Dorchester Academy Boys’ Dormitory, Liberty County, Georgia. The dormitory was the primary training site for the Citizen Education Program sponsored by the Southern Christian Leadership Conference to educate thousands of mostly rural African-Americans about their legal rights and responsibilities during the civil rights movement of the 1960s. Located in rural eastern Georgia, in the town of Midway, the Academy trained thousands of teachers, who returned home to instruct others, resulting in an increase in the voter registration of African Americans. The initiative furthered the goals of the civil rights movement and ultimately passage of the Voting Rights Act of 1965.

Mud Lake Canal, Monroe County, Florida, an engineering achievement of the Tequesta People, is the best preserved example of an aboriginal canoe canal. Located on Cape Sable, at the juncture of the freshwater Everglades and the saltwater Florida Bay, the canal’s construction required considerable labor as well as a detailed knowledge of local hydrological and topographical conditions. The long, linear earthwork reflects the Tequesta’s impressive organizational skills and adaptation to the unique Everglades ecosystem. Tequesta sites are part of a broader tradition of long-distance canoe canal building. The Tequesta are also important because they were among the first recorded Native peoples encountered by Ponce de Leon when he explored the Florida coast in 1513.

Eames House (Case Study House #8), Los Angeles, Calif., is an important work of postwar Modern residential design and one of the most significant experiments in post-war American domestic architecture. Located in the Pacific Palisades area of Los Angeles, the Eames House is part of John Entenza’s Case Study House Program for his Arts & Architecture magazine. The Program allowed innovative architects to imagine, design, and construct the ideal home for a postwar American family. The program experimented with new materials, mass-production techniques, design with prefabricated and standardized parts, and simplicity, suggesting an alternative to Levittown, which offered the one-size-fits-all approach. Constructed in 1949, the Eames House also is associated with the prominent designers Charles and Ray Eames, who lived in the house until their deaths in 1978 and 1988, respectively.

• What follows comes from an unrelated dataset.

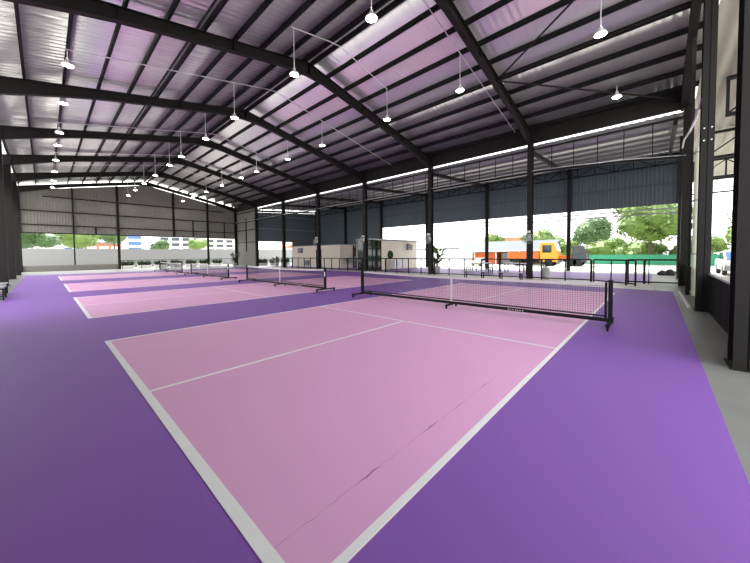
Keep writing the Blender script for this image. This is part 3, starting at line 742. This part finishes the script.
# ---------------------------------------------------------------- beyond: trees
def tree(x, y, h, cr, label, m_, n=1500, trunk=0.16, flat=0.8, leaf=0.28, group='trees outside', lowc=0.45):
    t = thing('tree', (x, y, -0.03), label, 'tree', group)
    random.seed(int(x*13+y*7+h*3))
    cz = h - cr*flat
    MB().tube([(x, y, -0.03), (x+0.1, y, cz*0.5), (x, y+0.1, cz)], [trunk, trunk*0.8, trunk*0.5], 8).build('trunk', 'bark', t)
    bl = [(Vector((x, y, cz)), cr*0.72)]
    for k in range(11):
        a = random.uniform(0, 6.28); e = random.uniform(-0.5, 0.9); q = cr*random.uniform(0.4, 0.72)
        bl.append((Vector((x+q*math.cos(a)*math.cos(e), y+q*math.sin(a)*math.cos(e), cz+q*flat*math.sin(e))), cr*random.uniform(0.28, 0.48)))
    m = MB(); m.lathe((x, y, cz), [(cr*0.62*math.sin(math.pi*q/8)+0.01, -cr*0.62*flat*math.cos(math.pi*q/8)) for q in range(9)], 12)
    for c, rr in bl[1:]: m.lathe(tuple(c), [(rr*0.7*math.sin(math.pi*q/6)+0.01, -rr*0.7*flat*math.cos(math.pi*q/6)) for q in range(7)], 8)
    for k in range(n):
        c, rr = random.choice(bl); v = Vector((random.gauss(0, 1), random.gauss(0, 1), random.gauss(0, 1))).normalized()
        p = c + Vector((v.x, v.y, v.z*flat))*rr*random.uniform(0.75, 1.05)
        nn = (v + Vector((random.uniform(-.7, .7), random.uniform(-.7, .7), random.uniform(-.3, .9)))).normalized()
        a = nn.orthogonal().normalized(); a = Matrix.Rotation(random.uniform(0, 6.28), 3, nn) @ a; b = nn.cross(a)
        s = leaf*random.uniform(0.6, 1.25); o = len(m.v)
        m.v += [tuple(p-a*s*0.5), tuple(p+b*s*0.3+nn*s*0.08), tuple(p+a*s*0.5), tuple(p-b*s*0.3+nn*s*0.08)]; m.f.append((o, o+1, o+2, o+3))
    m.build('crown', m_, t, fixn=False)
tree(62, 7.2, 8.4, 3.6, 'round mid green tree standing alone behind the green hoarding', 'leaf', 2600, leaf=0.42, flat=1.0)
tree(47.5, -0.5, 9.6, 4.3, 'big spreading lime green tree by the open gable corner', 'lime', 3800, leaf=0.38, flat=1.0)
tree(53.5, 4.4, 3.9, 2.8, 'low lime green tree just behind the middle of the green hoarding', 'lime', 1800, leaf=0.3)
tree(50, 8.0, 3.6, 2.3, 'low lime green tree between the orange trucks and the round tree', 'lime', 1600, leaf=0.3)
tree(50.5, 0.4, 3.6, 2.7, 'low lime green bush under the big spreading tree behind the hoarding', 'lime', 1800, leaf=0.3)
tree(49.5, -4.2, 3.8, 2.6, 'low lime green bush behind the hoarding towards the open gable corner', 'lime', 1800, leaf=0.3)
tree(60, 14.3, 6.6, 3.8, 'light green tree rising behind the yellow truck cab', 'lime', 2600, leaf=0.4)
tree(64, 24.5, 6.2, 3.0, 'small light green tree top showing over the silver shed', 'lime', 1200, leaf=0.42)
tree(57, -11.5, 9.0, 5.6, 'light green tree seen between the gable columns beyond the canopy', 'lime', 3200, leaf=0.36)
tree(62, -1.5, 9.5, 4.2, 'green tree further back behind the annex corner columns', 'leaf', 2200, leaf=0.42)
tree(-2.6, 60, 7.6, 3.9, 'bright green tree outside the gable opening beside the corner column', 'leaf', 2600, leaf=0.32)
tree(3.2, 72, 7.5, 3.6, 'lime green tree outside the gable opening against the thin post', 'lime', 2000, leaf=0.32)
tree(8.8, 78, 8.4, 3.4, 'dark green tree outside the gable opening beside the parapet end post', 'leaf', 2000, leaf=0.32)
tree(17.0, 80, 5.4, 2.2, 'small pale green tree in front of the distant flats', 'leaf', 900, leaf=0.32)
tree(26, 84, 6.4, 2.6, 'pale lime tree beside the distant flats', 'lime', 900, leaf=0.34)

# ---------------------------------------------------------------- beyond: walls, sheds, buildings
tag(MB().box((-14, 51, -0.05), (34, 51.25, 2.45)).build('boundary_wall', 'render'), 'long plain off-white boundary wall outside the far gable opening', 'wall')
t = thing('green_hoarding', (46.5, 0, 0), 'green sheet hoarding along the yard below the trees', 'hoarding')
MB().box((46.5, -9.5, -0.04), (46.6, 6.2, 1.14)).build('sheet', 'green', t)
for k in range(9): MB().box((46.6, -9.3+k*1.9, -0.04), (46.68, -9.22+k*1.9, 1.25)).build('post', 'grey', t)
# silver-roofed shed
t = thing('storage_shed', (43, 15, 0), 'long low shed with a silver sheet roof behind the fence', 'shed')
MB().prism([(39.6, 1.72), (39.6, 1.80), (46.0, 3.22), (46.0, 3.14)], 8.3, 20.6).build('roof', 'silver', t)
MB().box((39.5, 8.2, 1.66), (39.62, 20.7, 1.82)).build('gutter', 'offwhite', t)
MB().box((45.9, 8.4, -0.04), (46.0, 20.5, 3.1)).build('back_wall', 'grey', t)
for k in range(5): y = 8.6+k*2.95; MB().box((39.7, y-0.05, -0.04), (39.8, y+0.05, 1.74)).build('post', 'offwhite', t)
t = thing('storage_container', (41, 17, 0), 'orange steel container under the silver shed roof', 'container')
MB().box((40.2, 14.6, 0.05), (42.4, 18.0, 1.55)).build('body', 'orange', t)
m = MB()
for k in range(14): m.box((40.16, 14.7+k*0.24, 0.15), (40.2, 14.82+k*0.24, 1.45))
m.build('ribs', 'orange', t); MB().box((40.2, 14.6, -0.04), (42.4, 14.8, 0.05)).build('skid', 'black', t); MB().box((40.2, 17.8, -0.04), (42.4, 18, 0.05)).build('skid', 'black', t)
t = thing('storage_container', (41, 12.5, 0), 'dark grey steel container under the silver shed roof', 'container')
MB().box((40.6, 11.2, 0.05), (42.6, 14.1, 1.45)).build('body', 'grey', t)
MB().box((40.6, 11.2, -0.04), (42.6, 11.4, 0.05)).build('skid', 'black', t); MB().box((40.6, 13.9, -0.04), (42.6, 14.1, 0.05)).build('skid', 'black', t)
def wheel(m, x, y, z, R, w, axis): m.lathe((x-(w/2 if axis == 'x' else 0), y-(w/2 if axis == 'y' else 0), z), [(R*0.55, 0), (R*0.9, 0), (R, w*0.2), (R, w*0.8), (R*0.9, w), (R*0.55, w)], 16, axis)
def truck(x, y, length, cabm, bodym, label, cabh=2.55, bodyh=1.55, cabl=1.7):
    """side-on truck, nose toward -y; (x, y) is the nose centre"""
    t = thing('truck', (x, y+length/2, -0.03), label, 'truck', 'orange trucks in the yard'); hw = 1.0; z0 = 0.45
    cb = MB().prism([(y, z0), (y+cabl, z0), (y+cabl, cabh), (y+0.35, cabh), (y+0.05, cabh*0.62)], x-hw, x+hw, 'x').build('cab', cabm, t, bevel=0.04)
    MB().prism([(y+0.55, cabh*0.58), (y+cabl-0.25, cabh*0.58), (y+cabl-0.25, cabh*0.9), (y+0.55, cabh*0.9)], x-hw-0.012, x-hw+0.01, 'x').build('side_window', 'dkglass', cb)
    MB().add([(x-hw+0.1, y+0.045, cabh*0.64), (x+hw-0.1, y+0.045, cabh*0.64), (x+hw-0.1, y+0.32, cabh*0.95), (x-hw+0.1, y+0.32, cabh*0.95), (x-hw+0.1, y+0.03, cabh*0.64), (x+hw-0.1, y+0.03, cabh*0.64), (x+hw-0.1, y+0.30, cabh*0.96), (x-hw+0.1, y+0.30, cabh*0.96)], [(0,1,2,3),(7,6,5,4),(0,4,5,1),(1,5,6,2),(2,6,7,3),(3,7,4,0)]).build('windscreen', 'dkglass', cb)
    MB().box((x-hw, y+cabl+0.1, 0.75), (x+hw, y+length, bodyh)).box((x-hw-0.03, y+cabl+0.1, bodyh-0.1), (x+hw+0.03, y+length, bodyh)).build('bed', bodym, t, bevel=0.02)
    MB().box((x-0.45, y+0.3, 0.45), (x+0.45, y+length-0.1, 0.75)).build('chassis', 'black', t)
    MB().box((x-hw, y-0.06, 0.35), (x+hw, y+0.05, 0.62)).build('bumper', 'grey', t)
    for yy in (y+0.85, y+length-1.1):
        for xx in (x-hw+0.12, x+hw-0.12):
            m = MB(); wheel(m, xx, yy, 0.42, 0.45, 0.26, 'x'); m.build('wheel', 'tyre', t)
truck(37.6, 6.75, 5.2, 'yellow', 'orange', 'truck with a yellow cab and orange bed beside the silver shed')
truck(38.5, 4.25, 2.4, 'silver', 'orange', 'small truck with a grey cab and orange bed near the green hoarding', 2.2, 1.15, 1.3)
def car(x, y, label, m_, axis='x', s=1.0):
    """nose toward -axis"""
    t = thing('parked_car', (x, y, -0.03), label, 'car'); W2 = 0.85*s
    def PR(poly, a, b):
        m = MB(); poly = [(q[0]*s, q[1]*s) for q in poly]
        if axis == 'x': m.prism([(x+q[0], q[1]) for q in poly], y+a, y+b, 'y')
        else: m.prism([(y+q[0], q[1]) for q in poly], x+a, x+b, 'x')
        return m
    bd = PR([(-2.1, 0.3), (2.1, 0.3), (2.15, 0.85), (1.95, 0.98), (-1.0, 0.95), (-1.95, 0.78), (-2.15, 0.55)], -W2, W2).build('body', m_, t, bevel=0.06)
    PR([(-1.05, 0.94), (1.75, 0.96), (1.25, 1.46), (-0.25, 1.48)], -W2*0.86, W2*0.86).build('cabin', m_, t, bevel=0.05)
    PR([(-0.85, 1.0), (1.45, 1.0), (1.12, 1.38), (-0.2, 1.40)], -W2*0.87-0.004, W2*0.87+0.004).build('side_window', 'dkglass', t)
    PR([(-1.08, 0.97), (-1.02, 0.97), (-0.30, 1.43), (-0.36, 1.43)], -W2*0.74, W2*0.74).build('windscreen', 'blueglass', t)
    for q in (-1.3, 1.3):
        for b in (-W2+0.1, W2-0.1):
            m = MB()
            if axis == 'x': wheel(m, x+q*s, y+b, 0.30*s, 0.32*s, 0.2, 'y')
            else: wheel(m, x+b, y+q*s, 0.30*s, 0.32*s, 0.2, 'x')
            m.build('wheel', 'tyre', t)
    for b in (-0.6, 0.6):
        PR([(-2.13, 0.60), (-2.0, 0.60), (-1.98, 0.74), (-2.06, 0.74)], b*s-0.16, b*s+0.16).build('headlight', 'whiteplastic', t)
car(34.5, 14.4, 'white car with a blue tinted windscreen parked facing the fence', 'carwhite', 'x', 0.62)
car(29.3, -4.95, 'white car parked beyond the black parapet by the massive column', 'carwhite', 'x')
t = thing('pale_building', (58, 34, 0), 'pale bluish building behind the pavilion and the leafy plant', 'building')
MB().box((52, 26.5, -0.04), (60, 36, 2.3)).build('wall', 'offwhite', t); MB().box((51.8, 26.3, 2.3), (60.2, 36.2, 2.5)).build('roof', 'silver', t)
t = thing('tiled_house', (74, 22, 0), 'distant terracotta tiled roof peeking above the silver shed', 'house')
MB().box((70, 17, -0.04), (78, 27, 3.4)).build('wall', 'offwhite', t); MB().prism([(16.4, 3.4), (27.6, 3.4), (25, 4.9), (19, 4.9)], 69.6, 78.4, 'x').build('roof', 'terracotta', t)
def block(x0, x1, y, d, h, label, wm, glm, nx, nz, z0=1.4):
    t = thing('apartment_block', ((x0+x1)/2, y, 0), label, 'building', 'distant flats')
    MB().box((x0, y, -0.04), (x1, y+d, h)).build('wall', wm, t)
    MB().box((x0-0.3, y-0.3, h), (x1+0.3, y+d+0.3, h+0.35)).build('roof', 'grey', t)
    w = (x1-x0)/nx
    for i in range(nx):
        for k in range(nz):
            a = x0+w*(i+0.15); z = z0+k*1.5
            if z+1 < h:
                q = MB().box((a-0.06, y-0.06, z-0.06), (a+w*0.7+0.06, y+0.0, z+0.96)).build('window', 'offwhite', t)
                MB().box((a, y-0.08, z), (a+w*0.7, y-0.06, z+0.9)).build('pane', glm, q)
block(12.6, 16.2, 92, 8, 9.5, 'distant white flats with wide blue windows past the parapet end post', 'offwhite', 'blueglass', 1, 5, 2.6)
block(20.5, 31, 98, 8, 10.5, 'distant white flats with small scattered grey windows', 'offwhite', 'silver', 4, 5, 2.6)
block(34, 46, 104, 8, 9.0, 'distant pale block behind the far fence corner', 'cream', 'silver', 4, 4, 2.6)
block(2.2, 5.8, 96, 6, 8.0, 'distant pale flats between the two outside trees', 'offwhite', 'blueglass', 2, 4, 2.6)
block(5.2, 11, 86, 5, 4.2, 'low terracotta coloured house behind the boundary wall', 'terracotta', 'offwhite', 3, 1, 2.6)
t = thing('tiled_house', (22, 62, 0), 'brown roofed house outside the annex end opening', 'house')
MB().box((36, 60, -0.04), (48, 66, 3.0)).build('wall', 'offwhite', t); MB().prism([(35.4, 3.0), (48.6, 3.0), (45, 4.6), (39, 4.6)], 59.4, 66.6).build('roof', 'terracotta', t)

# ---------------------------------------------------------------- neighbouring canopy beyond the open gable
cz = lambda x: 8.15
struct(roof_slope('ceiling_neighbour_canopy', 7.5, 42.0, -13.0, -2.37, cz, 0.45, 0.09, 'canopy'))
for i, x in enumerate((17.0, 24.5, 32.0, 39.5)):
    t = thing('canopy_truss', (x, -8, 6.6), 'dark lattice truss under the neighbouring canopy, %s beyond the parapet' % ORD[i], 'truss', 'neighbouring canopy trusses')
    MB().bar((x, -2.9, 8.0), (x, -13, 8.0), 0.12, 0.14).build('top_chord', 'steel', t)
    MB().bar((x, -2.9, 6.65), (x, -13, 6.65), 0.12, 0.14).build('bottom_chord', 'steel', t)
    y = -2.95; k = 0
    while y > -12.5:
        MB().bar((x, y, 6.7), (x, y, 7.95), 0.09, 0.09).build('vertical_web', 'steel', t)
        a, b = (6.7, 7.95) if k % 2 == 0 else (7.95, 6.7)
        MB().bar((x, y, a), (x, y-1.6, b), 0.06, 0.06).build('diagonal_web', 'steel', t)
        y -= 1.6; k += 1
    for y, nm in ((-2.95, 'leg'), (-12.95, 'leg')):
        if y < -5 or x > 38: MB().box((x-0.1, y-0.1, -0.04), (x+0.1, y+0.1, 8.0)).build(nm, 'palegreen', t)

The Green-Wood Cemetery, Brooklyn, NY – The 478-acre cemetery is the largest and among the most influential of the early American rural cemeteries, carefully sited with dramatic views of the city and harbor below. Established in 1838, Green-Wood has the most extensive and intact landscape created following the principles of Andrew Jackson Downing, the most prominent landscape architect of the antebellum period. It is outstanding for its cohesive, picturesque character, integrated Gothic Revival architecture, and high integrity.

Nevada Northern Railway, East Ely Yards, Ely, White Pine County, Nevada, is the best-preserved, least altered, and most complete main yard complex remaining from the steam railroad era. The Nevada Northern Railway was established in 1905 to support the area’s booming copper mining industry. The era of dieselization of the railroad industry during the second half of the 20th century led to alterations and demolitions of railroad yards and shops nationwide. The East Ely yard escaped modernization because of its geographical remoteness and the decline of the mining industry it once served.

Borax Lake Site, Clear Lake County, Calif., is considered the best representative of the Paleo-Indian occupation of the far western United States and demonstrates the geographic spread of the earliest human occupation of our land. The Paleo-Indian deposits from the Borax Lake Site, including fluted Clovis-like projectile points dating from 12,000 to 10,000 years B.P., are of national significance. Previously archeologists thought that the path of migration left the West Coast as a marginal region that was not settled until thousands of years after man’s original entry into the New World. Early Man was drawn to the location’s reliable freshwater source and abundant lithic materials for tools. Borax Lake provided a stable lakeshore environment for the deposition of material culture from a succession of prehistoric cultures for some 9,000 years.